▶ PROVIDED DATA:

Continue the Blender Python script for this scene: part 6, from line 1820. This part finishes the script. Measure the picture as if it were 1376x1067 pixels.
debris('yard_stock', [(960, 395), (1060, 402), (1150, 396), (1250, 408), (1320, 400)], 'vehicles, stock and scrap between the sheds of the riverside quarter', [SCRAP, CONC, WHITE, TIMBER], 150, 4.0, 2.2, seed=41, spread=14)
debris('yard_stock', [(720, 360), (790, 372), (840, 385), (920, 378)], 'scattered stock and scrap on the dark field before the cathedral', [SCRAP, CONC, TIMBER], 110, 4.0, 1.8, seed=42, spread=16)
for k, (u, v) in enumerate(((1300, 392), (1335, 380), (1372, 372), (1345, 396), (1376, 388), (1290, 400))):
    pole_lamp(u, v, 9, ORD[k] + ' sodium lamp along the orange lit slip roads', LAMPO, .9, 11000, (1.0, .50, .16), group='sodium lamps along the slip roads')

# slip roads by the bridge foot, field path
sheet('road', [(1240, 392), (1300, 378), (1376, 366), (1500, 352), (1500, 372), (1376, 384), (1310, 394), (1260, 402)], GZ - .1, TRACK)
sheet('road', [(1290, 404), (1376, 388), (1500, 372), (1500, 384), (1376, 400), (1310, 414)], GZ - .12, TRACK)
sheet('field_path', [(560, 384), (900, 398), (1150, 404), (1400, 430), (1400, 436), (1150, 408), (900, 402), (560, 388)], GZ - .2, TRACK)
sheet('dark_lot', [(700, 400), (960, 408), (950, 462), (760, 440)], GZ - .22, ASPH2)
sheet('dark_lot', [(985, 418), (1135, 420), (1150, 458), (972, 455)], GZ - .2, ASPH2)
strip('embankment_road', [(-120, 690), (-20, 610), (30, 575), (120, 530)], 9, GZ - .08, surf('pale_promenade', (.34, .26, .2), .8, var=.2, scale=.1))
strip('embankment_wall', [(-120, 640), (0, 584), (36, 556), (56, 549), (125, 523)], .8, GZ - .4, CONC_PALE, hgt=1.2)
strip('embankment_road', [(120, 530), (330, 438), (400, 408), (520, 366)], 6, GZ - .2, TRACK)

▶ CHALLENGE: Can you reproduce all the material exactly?

▶ SOLUTION FOR THIS PROBLEM:
Continue the Blender Python script for this scene: part 6, from line 1820. This part finishes the script. Measure the picture as if it were 1376x1067 pixels.
debris('yard_stock', [(960, 395), (1060, 402), (1150, 396), (1250, 408), (1320, 400)], 'vehicles, stock and scrap between the sheds of the riverside quarter', [SCRAP, CONC, WHITE, TIMBER], 150, 4.0, 2.2, seed=41, spread=14)
debris('yard_stock', [(720, 360), (790, 372), (840, 385), (920, 378)], 'scattered stock and scrap on the dark field before the cathedral', [SCRAP, CONC, TIMBER], 110, 4.0, 1.8, seed=42, spread=16)
for k, (u, v) in enumerate(((1300, 392), (1335, 380), (1372, 372), (1345, 396), (1376, 388), (1290, 400))):
    pole_lamp(u, v, 9, ORD[k] + ' sodium lamp along the orange lit slip roads', LAMPO, .9, 11000, (1.0, .50, .16), group='sodium lamps along the slip roads')

# slip roads by the bridge foot, field path
sheet('road', [(1240, 392), (1300, 378), (1376, 366), (1500, 352), (1500, 372), (1376, 384), (1310, 394), (1260, 402)], GZ - .1, TRACK)
sheet('road', [(1290, 404), (1376, 388), (1500, 372), (1500, 384), (1376, 400), (1310, 414)], GZ - .12, TRACK)
sheet('field_path', [(560, 384), (900, 398), (1150, 404), (1400, 430), (1400, 436), (1150, 408), (900, 402), (560, 388)], GZ - .2, TRACK)
sheet('dark_lot', [(700, 400), (960, 408), (950, 462), (760, 440)], GZ - .22, ASPH2)
sheet('dark_lot', [(985, 418), (1135, 420), (1150, 458), (972, 455)], GZ - .2, ASPH2)
strip('embankment_road', [(-120, 690), (-20, 610), (30, 575), (120, 530)], 9, GZ - .08, surf('pale_promenade', (.34, .26, .2), .8, var=.2, scale=.1))
strip('embankment_wall', [(-120, 640), (0, 584), (36, 556), (56, 549), (125, 523)], .8, GZ - .4, CONC_PALE, hgt=1.2)
strip('embankment_road', [(120, 530), (330, 438), (400, 408), (520, 366)], 6, GZ - .2, TRACK)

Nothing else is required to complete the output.